Remain present, they said. Put your cell phones down, forget about the rain tomorrow, set a new goal for today. Enjoy the moment and the people you are with. Respect the process.

So it was an interesting dilemma when, while trying to remain in the present, I was thrown 10,000 years into the past. For the past 10 days, my crew and I have been hard at work building a stone staircase in F. Gilbert Hills State Forest in Foxborough. I say building, but in reality we were restoring an old staircase constructed by the CCC in the 1930s. As we were working on digging and shaping a hole to set a step, one of my crewmembers felt his shovel scrape up against something that didn’t sound like regular stone. He picked it up. At first we thought the object was made out of glass. It was smooth and thin and clearly purposefully shaped – as though flakes of the object had been chipped off using a sharp stone. Where the tip should have come to a point, instead it was flat, as if broken.

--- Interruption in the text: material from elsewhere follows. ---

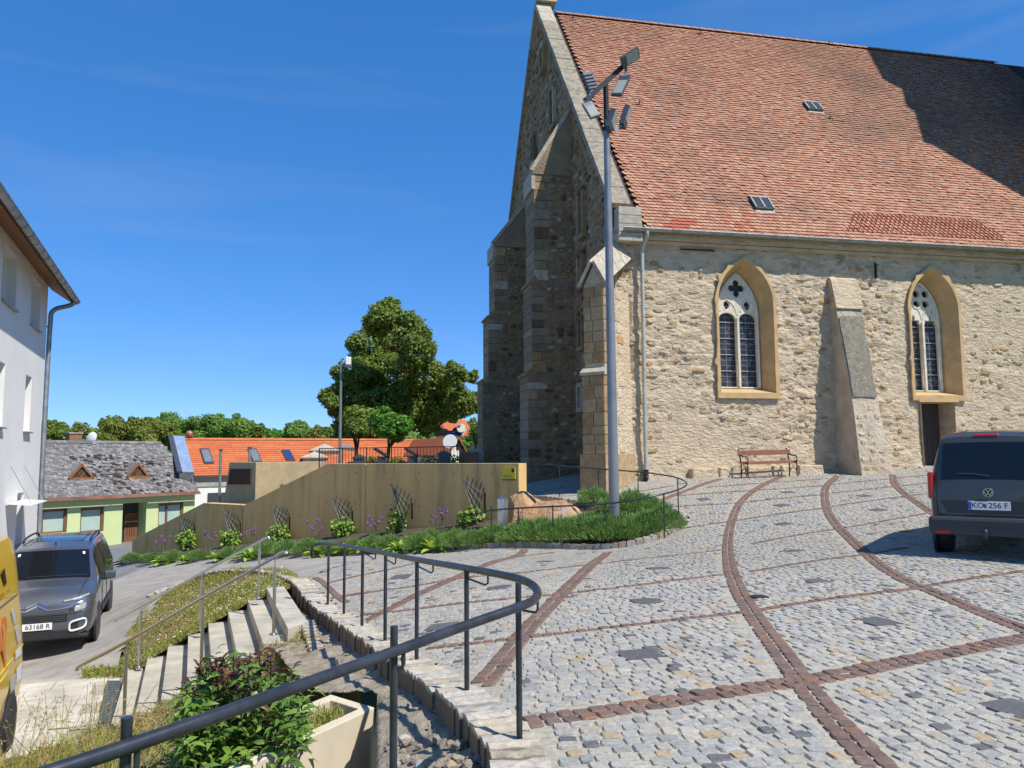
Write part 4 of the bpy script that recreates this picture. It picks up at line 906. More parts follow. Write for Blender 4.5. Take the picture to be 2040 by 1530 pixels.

At the beginning of the hitch, our site contact had told us about some stone structures in the park built by Native American tribes long ago, so we imagined that we might have found some kind of knife, or other tool used by the same people who once inhabited the area. However, after handing the artifact off to our site contact who passed it on to the extremely thrilled state archaeologist, we learned that we had actually found a spearhead that dated back to at least 10,000 years ago. It was the only one of it’s kind to ever have been found in F.G. Hills State Forest, and the archaeologist was able to determine that the material originated from somewhere near New York or Pennsylvania.  She also told us that, after looking at the object under a microscope, she could tell that it was once a spearhead, which, after breaking, was retooled into a knife. To make such a thing was time consuming and technical, and its original owner was probably left distraught after losing it.

For the rest of the hitch, every time I saw an odd looking rock, or struck something with my pick that didn’t sound quite the way it should, I searched through the mineral soil with my hands in case it was another artifact. We didn’t find anything else, but we couldn’t stop talking about our find, and we came up with several theories for how the spearhead had gotten to be in the hole beneath our step. More importantly, we felt a connection to the staircase and the site as a whole that we hadn’t before. In this unique way, I found that an object from a time before anything I could even imagine helped me to enjoy each passing moment on hitch six, and to remain in the present.